In his own address, the Chairman of the Board of the NEDC, retired Major-General Paul Tarfa, said the dwindling human development indices of the North-East (NE) region show that the region remains the poorest in the country. He said this was lamentable. His word:

“While, the overall Human Development Index for Nigeria averaged about O.521 as reported by the United Nation Development Programmes (UNDP), unfortunately all the states in the region scored far below the average with Taraba State being the best with an index of 0.428. It is a common knowledge that the North-East Region is the most backward in the country and is characterized by low literacy levels, poor healthcare delivery, wide skill gaps, high rate of unemployment, low rate of youth empowerment, dilapidated infrastructure, etc. The situation was further aggravated by the violent terrorist group- the Boko Haram insurgency which led to massive destruction of lives and property at the level that is unprecedented in the history of the region.”

He said the Commission, which has the mandate and responsibility of rebuilding the region and chart new a course for stabilisation, resilience and long-term socio-economic development considered it mandatory, expedient and timely to intervene quickly in the education sector by establishing the NEDC Education Endowment Fund (EEF) to halt the ugly trend of human development situation in the Region.

“The NEDC Governing Board therefore took a bold decision in to address the need for Human Capital Development and the poor Human Development Index, hence the Board at its Board Meeting of 12th December 2019, set aside an initial seed capital of six billion naira (N6b) for the Endowment Fund to take-off.
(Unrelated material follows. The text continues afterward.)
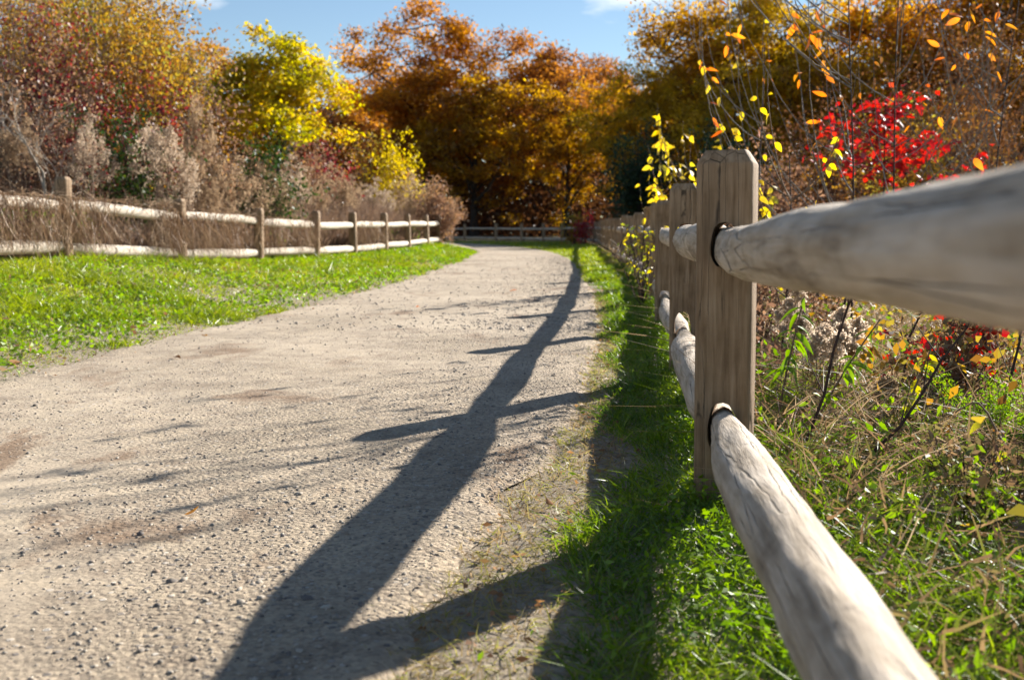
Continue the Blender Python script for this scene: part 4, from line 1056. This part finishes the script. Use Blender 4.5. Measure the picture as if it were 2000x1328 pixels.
# ------------------------------------------------------------------ leaves as single pieces
def leaf_mesh(name, mat, L_=1.0, w_=.42, curl=.25, fold=.15, lobes=0):
    """one leaf along +X with pointed tip, folded on its midrib, curled"""
    n = 7; t = np.linspace(0, 1, n)
    prof = np.sin(np.pi * t ** .8) ** .9 * w_ / 2
    V = []
    for k, (tt, p) in enumerate(zip(t, prof)):
        z = -curl * tt * tt
        V += [(tt * L_, -p, z + fold * p), (tt * L_, 0, z), (tt * L_, p, z + fold * p)]
    f = [[3 * k + c, 3 * k + c + 1, 3 * k + c + 4, 3 * k + c + 3] for k in range(n - 1) for c in (0, 1)]
    mb_ = MB(); mb_.add(V, f); return mb_.mesh(name, mat, True)
def maple_mesh(name, mat):
    """five-lobed leaf along +X"""
    ang = [180, 150, 118, 100, 82, 58, 44, 30, 14, 0]
    rad = [.12, .34, .46, .30, .62, .40, .48, .42, .78, 1.0]
    ang = [a for a in ang]; pts = []
    for a, r in zip(ang, rad): pts.append((math.cos(R(a)) * r * .62 + .3, math.sin(R(a)) * r * .62, -.10 * r + .05 * math.sin(a)))
    low = [(x_, -y_, z_) for x_, y_, z_ in pts[1:-1]][::-1]
    V = [(.3, 0, .03)] + pts + low
    m = len(V) - 1
    f = [[0, 1 + (k + 1) % m, 1 + k] for k in range(m)]
    mb_ = MB(); mb_.add(V, np.array(f)); return mb_.mesh(name, mat)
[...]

The Education Endowment Fund aimed at improving the human capital development for the North-East is appropriate, both in relevance and timing.

Apart from the award of scholarships for the teeming out of school children and the youth, the scope of the Fund is also designed to include the training of nurses/midwives, teacher re-training as well as vocational training for women and youths, thereby potentially widening the human capital horizon and increasing the number of beneficiaries of the Fund in all Member States,” the retired general explained.

Perhaps, while many might see this as tokenism, the larger picture they need to see is the impact of this move on, not only on the development of the region but also the psychology of its teeming youths. For so long, these are young Nigerians who have not known peace and stability in, at least, the last ten years of their lives. It has been war, deaths, destruction and displacement of their lives. Beyond this is the fact that their education has been disrupted and many of the could not even remember how the inside of a classroom looks like.

Now, there is a new lease of life for them. And while this might not solve all their problems, at least it will go a long way to remind them that the rest of the world has not forgotten them.

What, however, remains to be seen is if just ten percent of the total allocation of the funds accruable to the NEDC might be enough going by the enormity of the job at hand. For instance, two states, Borno and Yobe, have been the most badly affected of all the states under the coverage of the NEDC. In fact, reports have it that outside Maiduguri, the Borno State capital, one cannot really vouch for safety of lives and property in any other part. Recently, the state governor, Babagana Zulum, was attacked on his way to Baga. Though he escaped unscathed, it was an indication of how volatile the region still was.

Even with these negative indices, the North-east is gradually and inexorably on the road towards recovery. And no other organization will be happier than the NEDC which is spearheading this recovery.